At a glance (on my phone with bad eyes) that VIN looks period correct.
Probably legit. Harley, and other manufacturers use weird fonts and spacing 'cause its actually harder to counterfeit. Not so, in the old days. I remember my EL knuckle had numbers that looked like a child had struck 'em with a set of hardware store stamps. But that was then, and now's different.
Tell him to get it inspected at whatever you guys have for a DMV. If it fails then come back and see you. Or go with him.
Also tell him to tell his friends to mind their own business.
Back in the day, one of my specialities was auto larceny (the police end....not those other guys) and I have seen my fair share of reworked VIN numbers. This numbers are a proper style and of uniform depth with excellent margins which means they were all stamped simultaneously.
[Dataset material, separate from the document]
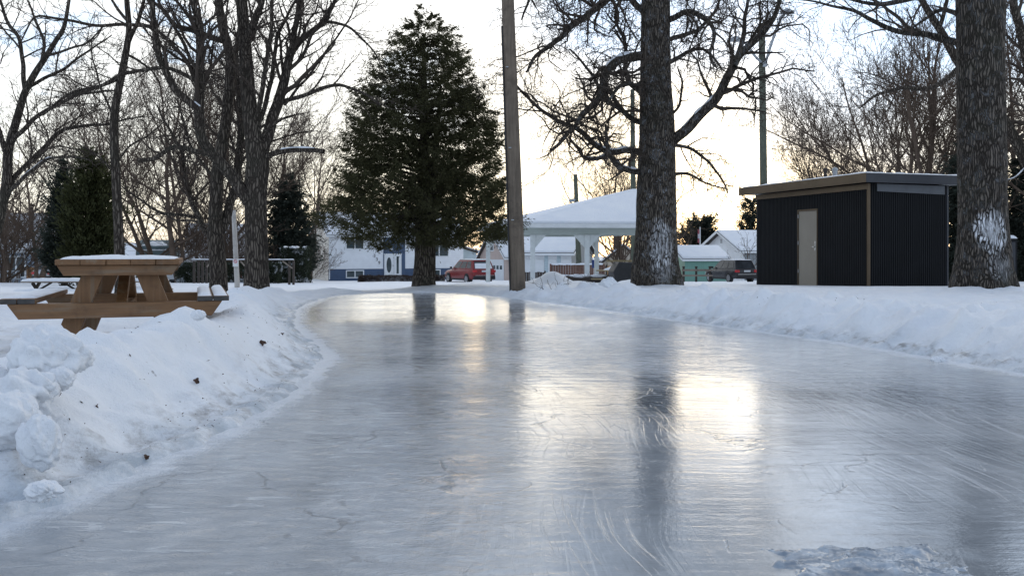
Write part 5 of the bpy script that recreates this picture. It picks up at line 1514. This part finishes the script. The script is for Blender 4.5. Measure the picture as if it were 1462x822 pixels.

Those milling marks on the boss are as straight as an arrow and uniform in depth which means -if- someone re-did the number they did the entire number simultaneously.. Frankly, I don't see anything in your photo that causes me to raise an eyebrow. Is your federal sticker intact so that there is a number to compare to?
Sounds to me like your purchaser is suffering from buyer's remorse. Have him take it to a HD dealer and let them be the judge....or give him his money back and sell that motorcycle to someone who doesn't whine every time he exhales. A guy like that doesn't deserve to have a nice motorcycle.